La Pradera is a magical garden estate, that is curated by a family of women who are unable to ever leave permanently. The Nomeolvides girls are five grandmothers, who had five daughters, who are the mothers of the five young girls, who this story centers around. This land of La Pradera is both blessed and cursed. Blessed, because all of the women can create life in the form of beautiful flowers. Cursed because if they fall in love with someone that doesn’t belong on the land, the land will take them from the women; just vanishing one day.

“There were two kinds of Nomeolvides hearts, ones broken by the vanishings, and ones who counted themselves lucky to have seen the back of their lovers as they left.”

Estrella, Gloria, Dalia, Azalea, and Calla are the youngest generation of Nomeolvides women and, one day, La Pradera gives them back a gift: a boy from the very ground that has taken and given them so much already. A boy, who can’t remember his past, let alone even his name. A boy who all of the girls are scared will steal their hearts, and in return La Pradera will steal back the boy.

“If La Pradera could bring back a boy lost a hundred years ago, maybe it could break this curse they had carried here in their hearts. Maybe it would give them back other vanished lovers. Maybe it would lift the awful legacy from this generation of daughters.”

You guys, this book was nothing short of magnificent. I see reviewers that say this book was slow, but I was teleported and completely captivated from page one. Not only is the writing lush, and lyrical, and whimsical on every single page, but the messages and discussions are important, moving, and life changing. This book is so queer, so brown, and so magical.

“That was the dangerous thing. Not that she and her cousins all spoke the language of loving boys and girls, but that they all shared the legacy of losing them.”

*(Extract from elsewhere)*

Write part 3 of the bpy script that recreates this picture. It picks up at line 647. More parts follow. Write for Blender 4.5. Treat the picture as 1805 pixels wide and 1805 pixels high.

This book heavily talks about immigration and the way we treated, and still treat, immigrants. The unfair work conditions, the prejudices, the blatant racism, the inhumane treatment, the cultural erasure, and how people (even in 2017) want to turn a blind eye and pretend that none of this exists. In America today, we still want to appropriate all the different cultures, but never celebrate them.

This book unapologetically talks about accepting and loving your queerness. There is such a vast array of queerness in this novel, and it is handled very well and very empathetically and there is even a genderqueer side character! This book also has the best representation I’ve ever read surrounding what it is like to be a bisexual female and to be in a relationship with a male. Some like to put levels on queerness, and this book completely abolishes that mindset and made me so very proud and my heart so very full of happiness.

“Because falling in love with a girl who feared nothing in this world had left her ready to love a boy whose heart had been broken before she ever touched him.”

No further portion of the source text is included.